アレンジ版はネオジオCD版の聴感に近いが、曲進行に一層のメリハリを与える独自展開部があり、また後半は主旋律にハーモニーが加わるところもあって、アレンジ感満載な仕上がりとなっている。
Track33:狂態(天草四郎時貞)
オリジナル版よりもゆっくりで重厚な演奏という印象。また、キー(調性)がオリジナル版と異なっている(オリジナル版はEm(ホ短調)だがネオジオCD版はDm(ニ短調))。
アレンジ版はネオジオCD版の聴感に近いが、キー(調性)はオリジナル版同様のEm(ホ短調)となっている。冒頭には前振り的演奏があり、本編スタートは0:33あたりからとなっている。また、より一層の盛り上がりを与える独自展開部があり、他版に比べて一層重たい聴後感が得られる仕上がりとなっている。
Track34:強者現る(ボス前デモ)
オリジナル版のギザギザシンセ音がない分、幾分スマートになっている印象。また、エレキギターによるバッキングのコードが一部異なっている。
Track35:十二士(選択画面)(short)
Track9との音内容面での差異が感じられないが、Track9よりもフェードアウトタイミングが早く、収録時間が短い。
Track36:いざ尋常に「弐」(斬紅郎ステージいざ尋常に)
オリジナル版に比べてやや重厚な印象を与える演奏ニュアンス。演奏終了後、オリジナル版にはない勝負前ボイスが入る。
Track37:最後の刃(壬無月斬紅郎一)
オリジナル版と微妙に笛メロが異なり、またオリジナル版にある三味線(あるいは琵琶か)パートがない。

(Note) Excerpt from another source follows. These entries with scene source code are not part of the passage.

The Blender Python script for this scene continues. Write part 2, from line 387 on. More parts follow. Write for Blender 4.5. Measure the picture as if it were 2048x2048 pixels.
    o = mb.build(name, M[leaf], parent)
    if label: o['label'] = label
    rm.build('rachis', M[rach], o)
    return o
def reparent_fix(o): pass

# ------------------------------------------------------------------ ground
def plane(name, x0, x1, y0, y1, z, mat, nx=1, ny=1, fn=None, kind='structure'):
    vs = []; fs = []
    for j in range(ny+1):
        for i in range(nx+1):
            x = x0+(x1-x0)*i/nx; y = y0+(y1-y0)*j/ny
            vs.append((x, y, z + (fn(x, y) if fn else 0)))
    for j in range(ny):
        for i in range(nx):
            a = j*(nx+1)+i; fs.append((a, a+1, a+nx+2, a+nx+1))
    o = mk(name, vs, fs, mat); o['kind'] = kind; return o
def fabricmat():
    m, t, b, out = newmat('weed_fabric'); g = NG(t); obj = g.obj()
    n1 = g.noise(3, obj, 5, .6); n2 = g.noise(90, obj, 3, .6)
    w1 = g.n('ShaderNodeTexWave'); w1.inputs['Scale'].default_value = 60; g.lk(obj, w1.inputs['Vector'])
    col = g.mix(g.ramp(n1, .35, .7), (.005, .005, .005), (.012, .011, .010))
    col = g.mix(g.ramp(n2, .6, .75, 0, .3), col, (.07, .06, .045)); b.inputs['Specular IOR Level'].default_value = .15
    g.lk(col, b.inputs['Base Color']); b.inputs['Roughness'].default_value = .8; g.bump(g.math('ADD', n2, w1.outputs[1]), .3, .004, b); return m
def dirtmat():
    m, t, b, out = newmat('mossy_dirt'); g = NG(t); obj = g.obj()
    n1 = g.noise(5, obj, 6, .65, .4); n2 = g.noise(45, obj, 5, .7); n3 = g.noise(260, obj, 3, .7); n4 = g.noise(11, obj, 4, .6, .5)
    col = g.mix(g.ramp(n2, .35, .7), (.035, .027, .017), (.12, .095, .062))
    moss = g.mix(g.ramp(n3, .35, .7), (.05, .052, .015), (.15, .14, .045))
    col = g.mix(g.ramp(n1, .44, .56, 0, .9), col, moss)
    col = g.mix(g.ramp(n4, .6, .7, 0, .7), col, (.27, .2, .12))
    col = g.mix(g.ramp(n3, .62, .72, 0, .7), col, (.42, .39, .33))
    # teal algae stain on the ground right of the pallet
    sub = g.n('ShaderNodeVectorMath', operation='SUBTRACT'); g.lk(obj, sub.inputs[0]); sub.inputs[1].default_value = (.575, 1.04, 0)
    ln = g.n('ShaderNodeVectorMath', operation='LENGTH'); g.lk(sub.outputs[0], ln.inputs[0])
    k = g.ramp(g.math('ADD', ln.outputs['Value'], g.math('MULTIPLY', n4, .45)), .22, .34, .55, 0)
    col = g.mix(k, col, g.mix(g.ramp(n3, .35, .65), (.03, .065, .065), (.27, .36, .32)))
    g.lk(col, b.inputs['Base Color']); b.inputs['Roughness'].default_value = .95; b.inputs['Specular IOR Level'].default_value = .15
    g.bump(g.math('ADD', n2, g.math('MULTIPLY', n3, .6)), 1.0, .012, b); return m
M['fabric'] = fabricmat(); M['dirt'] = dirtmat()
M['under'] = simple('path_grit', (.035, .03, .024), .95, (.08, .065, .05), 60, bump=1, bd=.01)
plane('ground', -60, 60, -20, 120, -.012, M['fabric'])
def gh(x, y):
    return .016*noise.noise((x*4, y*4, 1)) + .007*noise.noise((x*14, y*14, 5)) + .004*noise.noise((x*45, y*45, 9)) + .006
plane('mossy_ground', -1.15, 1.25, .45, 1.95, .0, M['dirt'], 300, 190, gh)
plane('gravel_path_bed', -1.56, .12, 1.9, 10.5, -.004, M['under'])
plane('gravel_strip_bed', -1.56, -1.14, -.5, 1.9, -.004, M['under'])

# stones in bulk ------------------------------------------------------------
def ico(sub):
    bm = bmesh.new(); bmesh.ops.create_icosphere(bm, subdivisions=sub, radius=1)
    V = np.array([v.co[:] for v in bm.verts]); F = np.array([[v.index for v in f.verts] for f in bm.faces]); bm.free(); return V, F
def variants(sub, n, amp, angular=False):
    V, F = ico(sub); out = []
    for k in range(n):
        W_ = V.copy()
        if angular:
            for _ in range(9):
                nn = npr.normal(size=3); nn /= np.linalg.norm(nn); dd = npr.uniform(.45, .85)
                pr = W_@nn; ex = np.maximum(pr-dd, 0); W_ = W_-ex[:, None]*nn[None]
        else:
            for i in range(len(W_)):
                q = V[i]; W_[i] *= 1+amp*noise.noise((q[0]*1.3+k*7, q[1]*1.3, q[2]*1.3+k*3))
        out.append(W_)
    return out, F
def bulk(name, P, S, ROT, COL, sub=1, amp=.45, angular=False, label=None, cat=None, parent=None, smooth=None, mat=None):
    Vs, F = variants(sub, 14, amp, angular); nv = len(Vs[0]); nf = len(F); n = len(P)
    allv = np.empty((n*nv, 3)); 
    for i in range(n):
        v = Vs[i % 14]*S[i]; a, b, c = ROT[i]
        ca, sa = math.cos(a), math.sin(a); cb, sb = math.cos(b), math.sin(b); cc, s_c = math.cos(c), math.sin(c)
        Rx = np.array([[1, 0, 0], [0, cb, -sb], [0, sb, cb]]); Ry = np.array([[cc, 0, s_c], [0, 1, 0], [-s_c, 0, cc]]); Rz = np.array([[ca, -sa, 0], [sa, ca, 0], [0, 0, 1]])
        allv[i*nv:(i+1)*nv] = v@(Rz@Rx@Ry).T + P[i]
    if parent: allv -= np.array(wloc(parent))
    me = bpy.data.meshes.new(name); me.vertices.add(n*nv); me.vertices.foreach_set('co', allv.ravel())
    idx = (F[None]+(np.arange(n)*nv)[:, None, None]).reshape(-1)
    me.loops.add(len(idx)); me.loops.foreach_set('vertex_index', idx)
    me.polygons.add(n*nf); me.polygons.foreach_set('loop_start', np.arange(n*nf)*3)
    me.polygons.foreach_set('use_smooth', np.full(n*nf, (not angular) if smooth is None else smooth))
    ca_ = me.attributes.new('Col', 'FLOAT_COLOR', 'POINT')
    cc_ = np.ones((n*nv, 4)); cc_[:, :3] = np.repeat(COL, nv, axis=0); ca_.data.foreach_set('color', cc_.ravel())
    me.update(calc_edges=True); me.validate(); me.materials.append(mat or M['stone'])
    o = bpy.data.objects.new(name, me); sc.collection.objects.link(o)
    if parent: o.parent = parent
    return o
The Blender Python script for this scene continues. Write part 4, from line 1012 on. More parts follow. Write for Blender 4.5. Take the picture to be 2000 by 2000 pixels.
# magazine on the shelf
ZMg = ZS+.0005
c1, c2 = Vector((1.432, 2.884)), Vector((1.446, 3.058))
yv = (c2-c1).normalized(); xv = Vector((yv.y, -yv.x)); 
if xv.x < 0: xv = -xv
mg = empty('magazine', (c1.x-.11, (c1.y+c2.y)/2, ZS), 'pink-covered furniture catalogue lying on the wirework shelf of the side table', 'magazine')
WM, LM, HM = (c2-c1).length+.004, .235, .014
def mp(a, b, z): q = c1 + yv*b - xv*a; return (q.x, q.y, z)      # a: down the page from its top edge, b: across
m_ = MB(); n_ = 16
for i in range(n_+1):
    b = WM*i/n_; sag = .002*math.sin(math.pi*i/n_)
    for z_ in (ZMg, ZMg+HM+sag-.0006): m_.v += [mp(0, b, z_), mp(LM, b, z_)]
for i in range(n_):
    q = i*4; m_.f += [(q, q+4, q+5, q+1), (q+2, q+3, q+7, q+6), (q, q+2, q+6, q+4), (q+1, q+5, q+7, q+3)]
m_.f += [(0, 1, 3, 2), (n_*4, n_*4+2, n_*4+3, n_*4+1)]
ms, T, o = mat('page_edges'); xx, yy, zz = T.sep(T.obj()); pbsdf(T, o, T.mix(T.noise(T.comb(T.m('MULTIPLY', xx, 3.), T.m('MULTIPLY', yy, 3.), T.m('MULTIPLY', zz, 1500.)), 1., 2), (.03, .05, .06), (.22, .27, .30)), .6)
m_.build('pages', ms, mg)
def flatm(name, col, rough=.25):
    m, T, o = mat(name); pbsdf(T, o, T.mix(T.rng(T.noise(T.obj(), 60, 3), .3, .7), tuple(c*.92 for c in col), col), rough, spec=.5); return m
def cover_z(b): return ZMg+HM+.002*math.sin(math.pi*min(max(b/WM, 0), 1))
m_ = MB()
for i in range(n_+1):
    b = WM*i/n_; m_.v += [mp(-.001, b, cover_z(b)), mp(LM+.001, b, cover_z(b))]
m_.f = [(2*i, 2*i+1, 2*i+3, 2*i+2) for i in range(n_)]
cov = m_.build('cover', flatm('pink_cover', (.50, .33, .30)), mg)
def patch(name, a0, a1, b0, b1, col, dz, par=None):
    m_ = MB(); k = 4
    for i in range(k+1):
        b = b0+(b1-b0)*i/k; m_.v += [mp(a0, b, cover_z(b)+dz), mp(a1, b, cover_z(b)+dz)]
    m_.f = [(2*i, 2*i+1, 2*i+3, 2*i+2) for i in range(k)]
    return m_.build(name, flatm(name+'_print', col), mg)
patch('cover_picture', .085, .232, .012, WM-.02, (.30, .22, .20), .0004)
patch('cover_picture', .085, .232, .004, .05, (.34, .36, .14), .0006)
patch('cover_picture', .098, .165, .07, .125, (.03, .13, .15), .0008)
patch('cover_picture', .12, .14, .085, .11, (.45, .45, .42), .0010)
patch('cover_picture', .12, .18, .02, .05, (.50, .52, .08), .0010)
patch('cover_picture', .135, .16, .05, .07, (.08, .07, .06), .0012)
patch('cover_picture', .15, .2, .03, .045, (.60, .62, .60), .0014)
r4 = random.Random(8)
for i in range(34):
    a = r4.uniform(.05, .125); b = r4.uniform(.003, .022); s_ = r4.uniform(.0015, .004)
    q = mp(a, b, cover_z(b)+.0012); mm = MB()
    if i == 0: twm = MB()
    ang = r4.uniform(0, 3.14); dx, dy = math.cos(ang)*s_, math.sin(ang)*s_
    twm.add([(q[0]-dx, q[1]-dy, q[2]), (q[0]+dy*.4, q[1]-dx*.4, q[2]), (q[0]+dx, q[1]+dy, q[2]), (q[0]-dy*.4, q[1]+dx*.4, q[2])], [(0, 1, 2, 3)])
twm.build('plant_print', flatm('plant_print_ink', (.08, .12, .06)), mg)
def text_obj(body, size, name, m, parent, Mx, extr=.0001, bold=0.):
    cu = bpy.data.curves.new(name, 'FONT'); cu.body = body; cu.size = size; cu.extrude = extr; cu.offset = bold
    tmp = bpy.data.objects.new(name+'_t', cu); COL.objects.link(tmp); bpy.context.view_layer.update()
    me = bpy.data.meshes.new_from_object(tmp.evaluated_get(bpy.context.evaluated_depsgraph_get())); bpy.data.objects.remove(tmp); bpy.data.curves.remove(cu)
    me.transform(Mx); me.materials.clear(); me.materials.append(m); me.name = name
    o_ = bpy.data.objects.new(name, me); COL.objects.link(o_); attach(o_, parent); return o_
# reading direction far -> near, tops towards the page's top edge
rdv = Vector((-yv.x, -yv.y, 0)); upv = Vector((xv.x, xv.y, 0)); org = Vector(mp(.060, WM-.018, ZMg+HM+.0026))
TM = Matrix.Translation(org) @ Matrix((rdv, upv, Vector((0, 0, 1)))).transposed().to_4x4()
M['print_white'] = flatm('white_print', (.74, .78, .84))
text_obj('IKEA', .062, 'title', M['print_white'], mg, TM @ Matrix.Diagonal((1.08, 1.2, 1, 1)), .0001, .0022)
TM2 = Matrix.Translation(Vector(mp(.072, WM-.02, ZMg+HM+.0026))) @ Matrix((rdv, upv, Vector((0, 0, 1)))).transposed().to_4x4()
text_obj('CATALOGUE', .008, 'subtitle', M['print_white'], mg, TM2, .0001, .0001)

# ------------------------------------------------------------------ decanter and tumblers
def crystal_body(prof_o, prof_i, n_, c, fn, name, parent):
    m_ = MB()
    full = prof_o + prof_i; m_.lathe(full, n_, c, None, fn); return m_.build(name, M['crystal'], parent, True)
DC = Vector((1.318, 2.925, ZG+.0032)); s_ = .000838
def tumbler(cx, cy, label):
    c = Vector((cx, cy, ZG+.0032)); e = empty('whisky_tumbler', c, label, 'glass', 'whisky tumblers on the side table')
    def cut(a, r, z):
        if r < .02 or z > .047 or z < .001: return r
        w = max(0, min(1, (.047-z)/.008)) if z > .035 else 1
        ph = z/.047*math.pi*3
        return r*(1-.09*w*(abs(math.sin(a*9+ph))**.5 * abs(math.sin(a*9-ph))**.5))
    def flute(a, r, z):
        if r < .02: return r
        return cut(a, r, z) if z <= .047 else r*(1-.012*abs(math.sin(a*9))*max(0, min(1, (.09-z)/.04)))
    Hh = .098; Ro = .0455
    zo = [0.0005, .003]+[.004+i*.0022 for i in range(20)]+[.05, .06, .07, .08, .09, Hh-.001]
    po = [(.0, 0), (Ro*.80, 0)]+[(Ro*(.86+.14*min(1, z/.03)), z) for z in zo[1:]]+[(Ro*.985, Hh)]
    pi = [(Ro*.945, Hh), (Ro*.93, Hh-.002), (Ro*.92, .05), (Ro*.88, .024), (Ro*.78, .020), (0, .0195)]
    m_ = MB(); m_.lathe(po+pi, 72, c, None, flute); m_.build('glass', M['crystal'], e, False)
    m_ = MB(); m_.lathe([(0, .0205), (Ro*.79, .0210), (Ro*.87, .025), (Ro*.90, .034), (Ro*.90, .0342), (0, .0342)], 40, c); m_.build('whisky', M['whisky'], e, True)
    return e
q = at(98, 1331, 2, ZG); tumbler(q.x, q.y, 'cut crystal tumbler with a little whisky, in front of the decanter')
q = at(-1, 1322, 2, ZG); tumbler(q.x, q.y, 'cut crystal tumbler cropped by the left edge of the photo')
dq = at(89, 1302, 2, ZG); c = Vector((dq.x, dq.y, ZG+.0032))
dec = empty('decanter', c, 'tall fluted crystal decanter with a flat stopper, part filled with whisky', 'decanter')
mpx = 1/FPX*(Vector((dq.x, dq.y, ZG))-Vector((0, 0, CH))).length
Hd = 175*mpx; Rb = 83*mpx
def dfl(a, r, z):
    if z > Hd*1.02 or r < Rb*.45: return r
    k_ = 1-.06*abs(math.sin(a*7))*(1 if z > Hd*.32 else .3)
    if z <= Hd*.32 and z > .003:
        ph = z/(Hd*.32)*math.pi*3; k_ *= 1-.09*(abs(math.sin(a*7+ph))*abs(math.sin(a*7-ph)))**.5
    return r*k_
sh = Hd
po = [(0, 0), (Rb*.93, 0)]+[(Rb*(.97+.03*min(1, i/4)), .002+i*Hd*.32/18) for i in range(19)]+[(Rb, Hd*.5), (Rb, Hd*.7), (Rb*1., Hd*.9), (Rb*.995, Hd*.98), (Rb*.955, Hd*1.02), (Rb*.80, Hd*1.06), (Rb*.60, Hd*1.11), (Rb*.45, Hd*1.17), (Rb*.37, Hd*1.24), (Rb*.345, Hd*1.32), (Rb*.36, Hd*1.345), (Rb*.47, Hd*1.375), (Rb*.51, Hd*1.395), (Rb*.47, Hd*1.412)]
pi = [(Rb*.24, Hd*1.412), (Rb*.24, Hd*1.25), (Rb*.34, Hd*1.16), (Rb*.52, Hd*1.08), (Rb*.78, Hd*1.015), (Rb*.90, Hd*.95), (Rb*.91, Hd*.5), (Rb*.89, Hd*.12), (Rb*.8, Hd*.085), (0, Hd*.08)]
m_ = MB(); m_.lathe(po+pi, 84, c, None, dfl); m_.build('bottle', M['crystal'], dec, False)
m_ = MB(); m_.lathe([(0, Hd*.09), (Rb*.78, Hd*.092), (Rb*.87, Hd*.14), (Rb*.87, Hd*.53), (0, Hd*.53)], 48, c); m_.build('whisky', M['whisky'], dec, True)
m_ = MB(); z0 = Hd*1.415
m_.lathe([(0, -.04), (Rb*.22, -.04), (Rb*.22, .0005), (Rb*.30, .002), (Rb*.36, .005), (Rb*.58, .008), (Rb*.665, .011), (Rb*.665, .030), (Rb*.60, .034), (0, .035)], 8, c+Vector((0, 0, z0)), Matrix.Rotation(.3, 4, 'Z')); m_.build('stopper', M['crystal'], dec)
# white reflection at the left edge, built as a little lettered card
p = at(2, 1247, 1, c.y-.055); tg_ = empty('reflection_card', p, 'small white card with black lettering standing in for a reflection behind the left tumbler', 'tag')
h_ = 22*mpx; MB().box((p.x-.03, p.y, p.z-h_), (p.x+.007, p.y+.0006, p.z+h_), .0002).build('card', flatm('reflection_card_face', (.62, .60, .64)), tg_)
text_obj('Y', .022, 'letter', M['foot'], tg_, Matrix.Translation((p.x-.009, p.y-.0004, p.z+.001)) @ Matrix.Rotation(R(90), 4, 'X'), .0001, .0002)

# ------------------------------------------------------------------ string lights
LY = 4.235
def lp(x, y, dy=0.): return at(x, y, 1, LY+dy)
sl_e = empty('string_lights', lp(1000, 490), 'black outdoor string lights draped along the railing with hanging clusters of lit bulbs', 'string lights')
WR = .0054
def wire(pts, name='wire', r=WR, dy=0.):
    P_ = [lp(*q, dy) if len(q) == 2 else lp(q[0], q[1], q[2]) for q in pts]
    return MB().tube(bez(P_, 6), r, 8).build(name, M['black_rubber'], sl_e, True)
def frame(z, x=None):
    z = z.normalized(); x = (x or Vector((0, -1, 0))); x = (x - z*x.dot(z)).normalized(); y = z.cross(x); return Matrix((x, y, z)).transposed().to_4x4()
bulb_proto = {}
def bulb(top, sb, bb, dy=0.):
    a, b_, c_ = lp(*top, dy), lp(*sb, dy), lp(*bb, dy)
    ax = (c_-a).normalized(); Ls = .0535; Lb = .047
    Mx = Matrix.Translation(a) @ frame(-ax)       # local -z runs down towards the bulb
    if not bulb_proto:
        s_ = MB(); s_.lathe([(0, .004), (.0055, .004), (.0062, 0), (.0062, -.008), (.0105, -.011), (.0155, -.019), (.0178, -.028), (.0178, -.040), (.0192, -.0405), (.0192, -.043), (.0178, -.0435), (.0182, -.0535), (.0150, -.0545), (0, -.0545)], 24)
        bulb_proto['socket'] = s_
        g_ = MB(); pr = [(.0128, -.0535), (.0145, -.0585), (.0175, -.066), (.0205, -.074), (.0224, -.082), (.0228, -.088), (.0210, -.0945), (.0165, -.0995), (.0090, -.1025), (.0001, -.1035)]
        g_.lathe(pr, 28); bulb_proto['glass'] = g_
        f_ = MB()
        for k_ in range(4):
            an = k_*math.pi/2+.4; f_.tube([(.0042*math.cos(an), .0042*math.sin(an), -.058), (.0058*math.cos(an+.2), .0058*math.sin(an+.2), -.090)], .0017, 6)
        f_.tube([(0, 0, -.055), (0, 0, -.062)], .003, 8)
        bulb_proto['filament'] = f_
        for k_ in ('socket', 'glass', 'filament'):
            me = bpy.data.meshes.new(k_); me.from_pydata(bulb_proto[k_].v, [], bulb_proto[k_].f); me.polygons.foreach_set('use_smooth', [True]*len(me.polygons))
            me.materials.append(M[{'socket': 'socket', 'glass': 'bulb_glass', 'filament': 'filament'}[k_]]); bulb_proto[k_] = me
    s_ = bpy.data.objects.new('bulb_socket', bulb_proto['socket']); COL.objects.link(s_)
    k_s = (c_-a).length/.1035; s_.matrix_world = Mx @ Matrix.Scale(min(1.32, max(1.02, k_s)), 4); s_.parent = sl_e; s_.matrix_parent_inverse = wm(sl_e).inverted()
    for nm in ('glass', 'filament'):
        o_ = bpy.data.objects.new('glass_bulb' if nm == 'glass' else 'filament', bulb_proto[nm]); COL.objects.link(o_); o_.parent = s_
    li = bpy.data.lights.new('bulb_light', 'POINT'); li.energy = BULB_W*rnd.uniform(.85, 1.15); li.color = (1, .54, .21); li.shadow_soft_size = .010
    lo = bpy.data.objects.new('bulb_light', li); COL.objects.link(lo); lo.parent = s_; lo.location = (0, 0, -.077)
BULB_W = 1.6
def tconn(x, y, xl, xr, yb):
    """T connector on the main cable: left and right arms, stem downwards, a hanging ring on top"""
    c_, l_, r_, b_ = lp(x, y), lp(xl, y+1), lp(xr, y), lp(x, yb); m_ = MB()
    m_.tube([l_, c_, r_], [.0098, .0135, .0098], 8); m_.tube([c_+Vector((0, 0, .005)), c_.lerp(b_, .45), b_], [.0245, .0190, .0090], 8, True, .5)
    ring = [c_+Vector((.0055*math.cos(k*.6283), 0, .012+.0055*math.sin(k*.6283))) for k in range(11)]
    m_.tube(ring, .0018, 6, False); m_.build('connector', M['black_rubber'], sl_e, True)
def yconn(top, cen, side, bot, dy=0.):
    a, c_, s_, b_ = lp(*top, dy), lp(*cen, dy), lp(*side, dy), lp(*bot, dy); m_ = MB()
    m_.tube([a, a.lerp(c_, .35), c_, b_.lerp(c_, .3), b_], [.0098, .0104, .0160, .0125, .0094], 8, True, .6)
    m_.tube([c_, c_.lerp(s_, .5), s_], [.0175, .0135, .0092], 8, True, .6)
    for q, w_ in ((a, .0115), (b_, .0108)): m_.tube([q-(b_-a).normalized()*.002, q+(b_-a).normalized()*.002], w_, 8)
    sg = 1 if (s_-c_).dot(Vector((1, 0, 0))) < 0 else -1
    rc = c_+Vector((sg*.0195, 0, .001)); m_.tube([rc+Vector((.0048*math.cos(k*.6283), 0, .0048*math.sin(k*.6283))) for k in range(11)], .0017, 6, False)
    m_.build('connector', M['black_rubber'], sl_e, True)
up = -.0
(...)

アレンジ版はネオジオCD版の聴感に近いが、笛メロはオリジナル版の調性(キー)でネオジオCD版ニュアンスの演奏としている印象(フリーテンポ的なニュアンスの演奏で比較しづらいため、詳細未確認)。他版に比べて収録時間が短い。
Track38:大仏殿崩れる(大仏殿崩れる)
エフェクト音のみだが、オリジナル版に比べて若干アタック感が和らいでいる印象。
Track39:無限(壬無月斬紅郎二)
オリジナル版に比べて広がりのある音。
アレンジ版はネオジオCD版の聴感に近いが、荘厳なコーラスの入った独自展開部がある。
Track40:雨太鼓(エンディング)
オリジナル版よりも太鼓の音が軽く、オーケストラヒット音も少し控えめで、全体的にややしっとりとした印象に仕上がっている。
Track41:祭り流れる(スタッフロール)
オリジナル版よりも透明感が増していて洗練された印象。
アレンジ版はネオジオCD版の聴感に近いが、途中に独自展開部があり、ギターソロや鍵盤ソロが楽しめる。
Track42:あふれる想い ~氷の妖精~
アレンジ版と似たような聴感だが、アレンジ版に比べると収録時間が若干短い。
Track43~46:(ナコルルとリムルルの会話1~4)
(Track43~46はそれぞれ異なる内容であるが、ここでは内容を総合的に記述)
当時発売予定であった(その後実際に発売された)RPG「真説サムライスピリッツ 武士道列伝」に絡めたと思われる会話。